▸ **Dataset extract**
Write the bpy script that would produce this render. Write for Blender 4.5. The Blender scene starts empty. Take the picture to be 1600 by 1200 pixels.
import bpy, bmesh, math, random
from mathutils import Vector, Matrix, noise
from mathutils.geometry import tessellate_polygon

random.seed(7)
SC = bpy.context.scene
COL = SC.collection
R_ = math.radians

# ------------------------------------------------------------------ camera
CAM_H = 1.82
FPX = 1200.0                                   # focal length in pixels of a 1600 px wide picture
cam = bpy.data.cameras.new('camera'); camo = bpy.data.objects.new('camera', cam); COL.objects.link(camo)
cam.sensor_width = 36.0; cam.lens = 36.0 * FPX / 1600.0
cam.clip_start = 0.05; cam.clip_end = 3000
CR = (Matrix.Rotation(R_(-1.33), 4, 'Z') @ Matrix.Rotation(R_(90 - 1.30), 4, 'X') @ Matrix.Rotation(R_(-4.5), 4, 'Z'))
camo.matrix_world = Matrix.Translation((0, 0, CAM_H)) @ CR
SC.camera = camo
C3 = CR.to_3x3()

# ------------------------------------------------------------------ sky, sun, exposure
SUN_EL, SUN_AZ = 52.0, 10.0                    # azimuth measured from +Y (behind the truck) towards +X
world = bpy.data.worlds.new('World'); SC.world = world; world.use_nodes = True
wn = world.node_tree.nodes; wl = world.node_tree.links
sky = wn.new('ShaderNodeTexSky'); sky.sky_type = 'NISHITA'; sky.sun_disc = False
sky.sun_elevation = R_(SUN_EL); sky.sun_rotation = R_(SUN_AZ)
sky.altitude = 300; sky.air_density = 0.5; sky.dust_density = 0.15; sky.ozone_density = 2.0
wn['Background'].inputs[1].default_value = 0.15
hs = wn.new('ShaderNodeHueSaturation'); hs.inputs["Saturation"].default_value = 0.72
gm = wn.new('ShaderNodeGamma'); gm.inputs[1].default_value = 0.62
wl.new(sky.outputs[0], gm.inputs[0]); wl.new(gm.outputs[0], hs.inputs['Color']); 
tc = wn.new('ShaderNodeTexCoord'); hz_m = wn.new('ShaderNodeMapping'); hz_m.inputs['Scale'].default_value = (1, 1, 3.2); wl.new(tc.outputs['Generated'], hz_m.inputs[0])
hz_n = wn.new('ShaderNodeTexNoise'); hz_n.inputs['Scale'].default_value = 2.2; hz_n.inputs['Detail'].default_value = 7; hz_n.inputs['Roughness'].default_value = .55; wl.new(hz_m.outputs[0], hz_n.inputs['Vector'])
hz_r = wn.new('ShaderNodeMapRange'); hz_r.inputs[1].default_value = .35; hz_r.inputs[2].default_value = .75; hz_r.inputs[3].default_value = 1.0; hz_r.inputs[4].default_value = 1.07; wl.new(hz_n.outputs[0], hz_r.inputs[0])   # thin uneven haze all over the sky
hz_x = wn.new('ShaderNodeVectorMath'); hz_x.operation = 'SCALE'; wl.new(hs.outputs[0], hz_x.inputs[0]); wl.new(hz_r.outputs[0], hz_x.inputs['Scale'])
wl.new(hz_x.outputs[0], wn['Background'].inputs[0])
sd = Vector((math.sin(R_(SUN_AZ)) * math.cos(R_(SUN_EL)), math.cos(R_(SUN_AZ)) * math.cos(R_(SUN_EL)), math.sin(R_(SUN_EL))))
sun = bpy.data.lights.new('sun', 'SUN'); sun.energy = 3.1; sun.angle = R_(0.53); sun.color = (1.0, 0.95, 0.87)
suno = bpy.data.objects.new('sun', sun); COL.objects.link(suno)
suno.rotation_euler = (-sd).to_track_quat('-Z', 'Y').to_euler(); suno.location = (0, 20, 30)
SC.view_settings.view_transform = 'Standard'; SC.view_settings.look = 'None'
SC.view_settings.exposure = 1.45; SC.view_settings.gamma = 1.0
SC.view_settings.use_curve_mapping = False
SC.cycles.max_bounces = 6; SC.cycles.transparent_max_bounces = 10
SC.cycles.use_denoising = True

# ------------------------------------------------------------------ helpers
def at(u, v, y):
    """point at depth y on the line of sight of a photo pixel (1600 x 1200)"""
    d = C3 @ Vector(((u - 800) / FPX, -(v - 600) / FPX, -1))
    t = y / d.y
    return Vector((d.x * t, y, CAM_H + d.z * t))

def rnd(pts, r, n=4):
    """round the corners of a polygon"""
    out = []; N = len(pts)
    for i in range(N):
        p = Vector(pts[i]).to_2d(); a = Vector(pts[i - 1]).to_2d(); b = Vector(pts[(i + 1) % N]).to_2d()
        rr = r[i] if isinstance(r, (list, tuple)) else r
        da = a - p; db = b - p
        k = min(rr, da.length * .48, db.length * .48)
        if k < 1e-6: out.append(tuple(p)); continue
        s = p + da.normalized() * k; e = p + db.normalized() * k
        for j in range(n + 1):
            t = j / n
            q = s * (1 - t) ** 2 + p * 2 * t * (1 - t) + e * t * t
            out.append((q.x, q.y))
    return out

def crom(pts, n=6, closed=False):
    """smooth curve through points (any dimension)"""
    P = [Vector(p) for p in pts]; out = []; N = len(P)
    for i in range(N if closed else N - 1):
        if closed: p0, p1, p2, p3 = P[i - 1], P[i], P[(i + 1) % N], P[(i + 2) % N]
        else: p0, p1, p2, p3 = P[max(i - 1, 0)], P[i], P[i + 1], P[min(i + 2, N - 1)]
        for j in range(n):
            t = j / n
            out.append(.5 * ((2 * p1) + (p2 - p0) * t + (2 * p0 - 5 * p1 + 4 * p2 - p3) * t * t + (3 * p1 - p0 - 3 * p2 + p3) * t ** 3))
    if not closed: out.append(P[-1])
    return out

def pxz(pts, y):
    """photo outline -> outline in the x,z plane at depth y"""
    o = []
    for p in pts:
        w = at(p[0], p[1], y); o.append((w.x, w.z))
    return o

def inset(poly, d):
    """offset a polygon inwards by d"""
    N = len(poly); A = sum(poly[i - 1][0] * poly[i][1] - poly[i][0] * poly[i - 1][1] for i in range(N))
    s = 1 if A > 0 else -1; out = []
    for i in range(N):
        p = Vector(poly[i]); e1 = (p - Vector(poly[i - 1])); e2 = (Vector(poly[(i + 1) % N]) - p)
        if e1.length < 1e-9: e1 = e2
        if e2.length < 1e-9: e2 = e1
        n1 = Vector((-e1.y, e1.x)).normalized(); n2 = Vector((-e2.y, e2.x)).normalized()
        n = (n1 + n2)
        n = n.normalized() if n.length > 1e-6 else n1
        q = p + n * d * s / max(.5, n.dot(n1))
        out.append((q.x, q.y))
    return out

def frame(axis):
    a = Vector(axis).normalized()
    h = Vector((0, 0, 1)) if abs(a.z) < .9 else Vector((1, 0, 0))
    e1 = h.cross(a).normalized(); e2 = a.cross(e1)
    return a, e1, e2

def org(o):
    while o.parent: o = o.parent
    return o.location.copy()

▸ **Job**
Return nothing but the lines from the start of the listing above through the line containing "R_ = math.radians", exactly as given.

▸ **Solution for this problem**
Write the bpy script that would produce this render. Write for Blender 4.5. The Blender scene starts empty. Take the picture to be 1600 by 1200 pixels.
import bpy, bmesh, math, random
from mathutils import Vector, Matrix, noise
from mathutils.geometry import tessellate_polygon

random.seed(7)
SC = bpy.context.scene
COL = SC.collection
R_ = math.radians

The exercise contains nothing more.